Your life and my life is experienced by our thinking that causes our feelings. When we think light and happy thoughts, we don’t feel bad, sad or mad. Get it?
The problem is that we get instantly caught up in a thought and its immediate effect on our mood (feelings) and remain in that mental state until a new thought comes in to replace it.
So, to make the most of your life and enjoy it, start contemplating and testing the theory that your life is experienced based on your thinking which causes your feelings.
You feel what you think 100% of the time.

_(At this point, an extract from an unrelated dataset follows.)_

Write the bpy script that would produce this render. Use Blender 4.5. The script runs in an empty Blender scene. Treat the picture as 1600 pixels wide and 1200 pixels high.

Based on this, you can now let go of 3 things you may not need anymore because they are techniques. You might not need techniques if you conclude that life is experienced by the quality of our thoughts and not from external issues like circumstances or people that make us happy or unhappy.
What are those three things? In no particular order: meditation, gratitude journaling, and achieving important goals.
You don’t need to do them if you understand what happens to a person that is meditative and living in the moment; is grateful for what they have and not envious of others, and is happy striving for things because they enjoy the process of learning.
So they don't necessarily need techniques because that is their way of being. They don't need techniques as a remedy to feel better because they never understood the root cause of their feelings (experience of life).
Reminder: it’s all thinking.
So the next book you should read is not Think and Grow Rich by Napolean Hill but rather:
Think and Grow Your Most Awesome Life by (fill in your name).